Se confirmadas as suspeitas de que ministérios e a AGU participaram ativamente na liberação de emendas, o impacto para o governo pode ser profundo. Tal envolvimento representaria uma contradição com o discurso oficial de Lula, que tem tentado marcar seu governo por uma postura de respeito às instituições e pela promessa de reconstrução ética após os escândalos da gestão anterior. Além disso, colocaria Flávio Dino e outros ministros em uma posição delicada, especialmente diante das ações recentes da Polícia Federal sob seu comando.
A ausência de declarações públicas de ministros em apoio a Lira pode ser um sinal de ruptura iminente. Em um momento em que a governabilidade depende de uma relação estável entre Executivo e Legislativo, o distanciamento do governo em relação ao presidente da Câmara é arriscado. Por outro lado, uma defesa explícita de Lira e do acordo poderia enfraquecer a posição do Executivo diante da opinião pública e do Judiciário, além de levantar questões éticas.

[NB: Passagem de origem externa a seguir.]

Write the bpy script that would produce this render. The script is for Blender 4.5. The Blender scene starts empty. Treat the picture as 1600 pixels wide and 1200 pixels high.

O Supremo Tribunal Federal, por sua vez, observa o desenrolar dos acontecimentos com atenção. Nos últimos anos, o STF tem desempenhado um papel cada vez mais relevante como mediador das crises entre os Poderes. Contudo, o envolvimento do Judiciário também é um fator que contribui para a crescente judicialização da política brasileira, o que, por sua vez, alimenta narrativas de tensão e atritos institucionais.
No centro dessa disputa, Lula se encontra diante de um desafio complexo. De um lado, há a necessidade de manter Lira como aliado estratégico para a aprovação de pautas importantes no Congresso. De outro, é imperativo evitar que o governo seja visto como conivente com práticas questionáveis ou como cúmplice em investigações envolvendo corrupção e uso indevido de recursos públicos.
Os próximos dias serão cruciais para entender o desfecho dessa crise. A postura do governo em relação às declarações de Lira, bem como o avanço das investigações pela Polícia Federal, definirá o rumo das relações entre Executivo, Legislativo e Judiciário. A possibilidade de uma ruptura mais profunda não pode ser descartada, mas, ao mesmo tempo, os envolvidos têm interesse em evitar um conflito aberto que possa paralisar a agenda política do país.
Seja qual for o desdobramento, o episódio expõe, mais uma vez, as fragilidades estruturais da política brasileira, onde os limites entre os interesses pessoais, partidários e institucionais frequentemente se confundem. Enquanto isso, a sociedade assiste a mais um capítulo de disputas pelo poder, aguardando respostas que, por ora, permanecem incertas.